# Written exercise
Print only the lines from the top of the data through the line with "W.node_tree.nodes['Background'].inputs[1].default_value = 1.7", both included, skipping every picture.

# Collected data
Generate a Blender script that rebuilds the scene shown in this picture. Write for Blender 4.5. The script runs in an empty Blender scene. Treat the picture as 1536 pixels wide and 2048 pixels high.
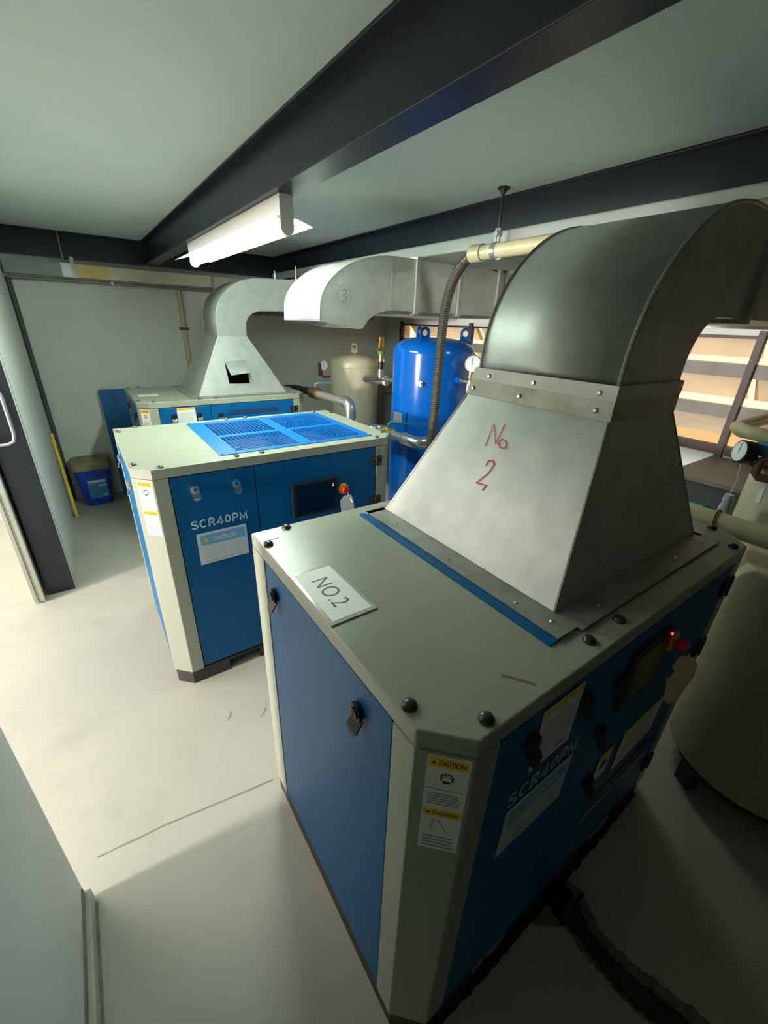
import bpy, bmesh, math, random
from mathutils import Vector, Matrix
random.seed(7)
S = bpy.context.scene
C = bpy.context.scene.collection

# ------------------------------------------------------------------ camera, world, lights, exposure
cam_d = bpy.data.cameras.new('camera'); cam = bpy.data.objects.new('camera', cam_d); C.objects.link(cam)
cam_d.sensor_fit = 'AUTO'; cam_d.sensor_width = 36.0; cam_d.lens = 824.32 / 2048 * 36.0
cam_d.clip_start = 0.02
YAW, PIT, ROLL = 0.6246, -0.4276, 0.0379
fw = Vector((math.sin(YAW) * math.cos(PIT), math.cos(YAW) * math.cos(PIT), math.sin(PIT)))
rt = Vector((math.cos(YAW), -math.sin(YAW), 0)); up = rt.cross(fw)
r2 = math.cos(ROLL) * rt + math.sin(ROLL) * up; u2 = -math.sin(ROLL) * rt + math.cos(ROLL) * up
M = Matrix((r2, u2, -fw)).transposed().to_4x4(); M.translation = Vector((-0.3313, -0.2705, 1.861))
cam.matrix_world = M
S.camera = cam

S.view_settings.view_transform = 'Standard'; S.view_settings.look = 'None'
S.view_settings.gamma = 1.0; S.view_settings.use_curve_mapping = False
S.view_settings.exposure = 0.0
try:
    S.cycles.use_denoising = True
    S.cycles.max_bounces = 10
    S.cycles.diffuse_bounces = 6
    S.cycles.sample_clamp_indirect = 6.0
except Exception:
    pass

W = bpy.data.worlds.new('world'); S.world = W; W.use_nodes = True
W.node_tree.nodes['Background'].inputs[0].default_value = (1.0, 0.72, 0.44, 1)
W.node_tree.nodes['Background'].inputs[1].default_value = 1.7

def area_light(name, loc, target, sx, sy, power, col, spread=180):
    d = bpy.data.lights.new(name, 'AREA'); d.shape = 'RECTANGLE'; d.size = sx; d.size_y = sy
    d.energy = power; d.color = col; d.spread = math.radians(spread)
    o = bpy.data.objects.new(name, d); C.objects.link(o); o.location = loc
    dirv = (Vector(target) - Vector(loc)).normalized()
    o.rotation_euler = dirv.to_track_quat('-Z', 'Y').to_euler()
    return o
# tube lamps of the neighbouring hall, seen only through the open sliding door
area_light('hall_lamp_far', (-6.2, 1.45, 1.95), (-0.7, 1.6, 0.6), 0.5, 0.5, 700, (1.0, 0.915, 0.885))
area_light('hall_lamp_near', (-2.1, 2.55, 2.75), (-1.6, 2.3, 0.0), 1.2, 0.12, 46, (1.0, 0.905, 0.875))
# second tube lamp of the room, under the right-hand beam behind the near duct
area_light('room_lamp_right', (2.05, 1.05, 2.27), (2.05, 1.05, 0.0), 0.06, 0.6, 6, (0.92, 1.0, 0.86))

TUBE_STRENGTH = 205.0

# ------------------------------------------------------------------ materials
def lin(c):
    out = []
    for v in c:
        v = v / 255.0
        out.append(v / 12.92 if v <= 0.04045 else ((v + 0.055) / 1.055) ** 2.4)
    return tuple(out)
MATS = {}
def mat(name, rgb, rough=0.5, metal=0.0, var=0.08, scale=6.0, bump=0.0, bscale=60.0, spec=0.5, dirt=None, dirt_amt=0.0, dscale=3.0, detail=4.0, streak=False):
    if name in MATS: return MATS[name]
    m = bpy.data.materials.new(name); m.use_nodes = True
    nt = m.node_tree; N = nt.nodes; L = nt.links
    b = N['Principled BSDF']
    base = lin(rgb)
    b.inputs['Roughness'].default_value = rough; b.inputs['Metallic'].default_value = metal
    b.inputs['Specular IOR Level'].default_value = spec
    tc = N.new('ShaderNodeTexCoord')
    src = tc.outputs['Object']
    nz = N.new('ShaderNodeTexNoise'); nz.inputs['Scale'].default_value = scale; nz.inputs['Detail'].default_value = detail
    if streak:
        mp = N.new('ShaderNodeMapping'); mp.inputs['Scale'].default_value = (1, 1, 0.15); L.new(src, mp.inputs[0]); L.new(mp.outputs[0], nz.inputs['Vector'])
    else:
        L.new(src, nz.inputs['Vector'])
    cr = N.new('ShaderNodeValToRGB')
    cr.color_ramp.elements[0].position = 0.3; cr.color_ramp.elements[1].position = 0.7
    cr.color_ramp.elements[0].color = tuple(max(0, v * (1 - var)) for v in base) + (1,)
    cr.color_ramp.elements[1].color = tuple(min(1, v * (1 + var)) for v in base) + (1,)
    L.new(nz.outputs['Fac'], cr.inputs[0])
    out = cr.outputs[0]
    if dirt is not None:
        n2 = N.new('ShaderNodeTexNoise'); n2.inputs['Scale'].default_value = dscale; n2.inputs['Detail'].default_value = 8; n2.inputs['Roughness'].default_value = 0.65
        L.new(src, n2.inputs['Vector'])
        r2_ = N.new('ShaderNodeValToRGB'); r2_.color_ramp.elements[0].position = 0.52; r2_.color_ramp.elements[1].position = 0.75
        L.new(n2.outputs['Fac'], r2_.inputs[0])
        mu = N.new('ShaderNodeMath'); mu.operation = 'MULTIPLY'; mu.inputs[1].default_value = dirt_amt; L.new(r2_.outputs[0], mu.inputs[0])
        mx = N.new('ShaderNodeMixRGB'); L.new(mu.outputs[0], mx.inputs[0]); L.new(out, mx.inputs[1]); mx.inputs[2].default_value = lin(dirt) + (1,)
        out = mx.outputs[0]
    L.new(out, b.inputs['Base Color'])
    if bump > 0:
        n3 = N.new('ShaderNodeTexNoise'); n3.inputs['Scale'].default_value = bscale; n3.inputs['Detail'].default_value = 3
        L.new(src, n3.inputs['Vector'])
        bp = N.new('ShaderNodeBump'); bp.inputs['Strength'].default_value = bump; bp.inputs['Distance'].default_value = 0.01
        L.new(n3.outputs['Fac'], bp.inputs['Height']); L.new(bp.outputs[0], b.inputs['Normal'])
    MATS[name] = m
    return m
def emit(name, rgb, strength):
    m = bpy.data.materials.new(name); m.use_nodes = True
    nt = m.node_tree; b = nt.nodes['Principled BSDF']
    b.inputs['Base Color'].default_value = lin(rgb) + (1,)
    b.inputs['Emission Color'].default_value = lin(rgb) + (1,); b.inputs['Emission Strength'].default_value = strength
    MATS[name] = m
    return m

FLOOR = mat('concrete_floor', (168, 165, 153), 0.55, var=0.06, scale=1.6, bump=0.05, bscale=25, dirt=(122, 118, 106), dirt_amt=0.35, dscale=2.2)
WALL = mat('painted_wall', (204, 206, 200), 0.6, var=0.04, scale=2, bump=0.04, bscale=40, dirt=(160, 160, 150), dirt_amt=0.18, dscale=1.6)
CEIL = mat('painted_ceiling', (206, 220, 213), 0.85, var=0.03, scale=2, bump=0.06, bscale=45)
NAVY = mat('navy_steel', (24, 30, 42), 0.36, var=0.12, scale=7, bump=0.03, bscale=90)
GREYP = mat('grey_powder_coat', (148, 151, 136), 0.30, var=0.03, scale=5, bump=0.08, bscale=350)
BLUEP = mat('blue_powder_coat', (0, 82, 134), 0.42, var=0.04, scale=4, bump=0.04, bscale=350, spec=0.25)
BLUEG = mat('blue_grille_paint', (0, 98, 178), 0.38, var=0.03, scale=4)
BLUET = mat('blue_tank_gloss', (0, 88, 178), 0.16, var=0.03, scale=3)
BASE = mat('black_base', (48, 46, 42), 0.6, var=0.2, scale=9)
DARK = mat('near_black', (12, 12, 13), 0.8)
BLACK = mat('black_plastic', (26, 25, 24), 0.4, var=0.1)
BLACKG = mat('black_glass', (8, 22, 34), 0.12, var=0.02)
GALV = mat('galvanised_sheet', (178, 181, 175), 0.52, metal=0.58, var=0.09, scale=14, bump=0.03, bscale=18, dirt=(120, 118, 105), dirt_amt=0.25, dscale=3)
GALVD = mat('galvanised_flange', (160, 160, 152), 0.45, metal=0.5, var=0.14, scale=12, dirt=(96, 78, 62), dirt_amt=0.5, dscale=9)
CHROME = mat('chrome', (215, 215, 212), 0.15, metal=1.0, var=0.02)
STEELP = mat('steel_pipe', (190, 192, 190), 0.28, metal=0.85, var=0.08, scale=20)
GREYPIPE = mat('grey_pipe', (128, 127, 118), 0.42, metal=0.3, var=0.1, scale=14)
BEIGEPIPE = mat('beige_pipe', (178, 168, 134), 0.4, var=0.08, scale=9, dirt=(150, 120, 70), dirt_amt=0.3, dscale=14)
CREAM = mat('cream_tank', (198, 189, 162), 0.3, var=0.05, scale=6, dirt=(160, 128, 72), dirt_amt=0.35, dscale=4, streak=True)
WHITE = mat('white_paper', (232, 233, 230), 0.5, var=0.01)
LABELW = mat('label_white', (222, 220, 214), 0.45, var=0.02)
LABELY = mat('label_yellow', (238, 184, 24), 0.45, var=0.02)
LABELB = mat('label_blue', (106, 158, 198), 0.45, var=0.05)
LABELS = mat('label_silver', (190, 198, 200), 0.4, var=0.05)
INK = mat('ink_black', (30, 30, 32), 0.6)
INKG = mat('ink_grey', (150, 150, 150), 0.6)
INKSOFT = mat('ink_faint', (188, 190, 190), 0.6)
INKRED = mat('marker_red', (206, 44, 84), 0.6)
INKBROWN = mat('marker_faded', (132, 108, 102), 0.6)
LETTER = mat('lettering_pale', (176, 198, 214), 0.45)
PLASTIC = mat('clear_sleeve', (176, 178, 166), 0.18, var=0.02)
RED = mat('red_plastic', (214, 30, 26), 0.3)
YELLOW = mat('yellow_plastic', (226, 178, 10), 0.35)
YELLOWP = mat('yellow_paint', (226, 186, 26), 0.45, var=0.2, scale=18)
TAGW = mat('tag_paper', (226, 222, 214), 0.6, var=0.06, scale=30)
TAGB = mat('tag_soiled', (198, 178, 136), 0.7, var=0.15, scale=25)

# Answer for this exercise
Generate a Blender script that rebuilds the scene shown in this picture. Write for Blender 4.5. The script runs in an empty Blender scene. Treat the picture as 1536 pixels wide and 2048 pixels high.
import bpy, bmesh, math, random
from mathutils import Vector, Matrix
random.seed(7)
S = bpy.context.scene
C = bpy.context.scene.collection

# ------------------------------------------------------------------ camera, world, lights, exposure
cam_d = bpy.data.cameras.new('camera'); cam = bpy.data.objects.new('camera', cam_d); C.objects.link(cam)
cam_d.sensor_fit = 'AUTO'; cam_d.sensor_width = 36.0; cam_d.lens = 824.32 / 2048 * 36.0
cam_d.clip_start = 0.02
YAW, PIT, ROLL = 0.6246, -0.4276, 0.0379
fw = Vector((math.sin(YAW) * math.cos(PIT), math.cos(YAW) * math.cos(PIT), math.sin(PIT)))
rt = Vector((math.cos(YAW), -math.sin(YAW), 0)); up = rt.cross(fw)
r2 = math.cos(ROLL) * rt + math.sin(ROLL) * up; u2 = -math.sin(ROLL) * rt + math.cos(ROLL) * up
M = Matrix((r2, u2, -fw)).transposed().to_4x4(); M.translation = Vector((-0.3313, -0.2705, 1.861))
cam.matrix_world = M
S.camera = cam

S.view_settings.view_transform = 'Standard'; S.view_settings.look = 'None'
S.view_settings.gamma = 1.0; S.view_settings.use_curve_mapping = False
S.view_settings.exposure = 0.0
try:
    S.cycles.use_denoising = True
    S.cycles.max_bounces = 10
    S.cycles.diffuse_bounces = 6
    S.cycles.sample_clamp_indirect = 6.0
except Exception:
    pass

W = bpy.data.worlds.new('world'); S.world = W; W.use_nodes = True
W.node_tree.nodes['Background'].inputs[0].default_value = (1.0, 0.72, 0.44, 1)
W.node_tree.nodes['Background'].inputs[1].default_value = 1.7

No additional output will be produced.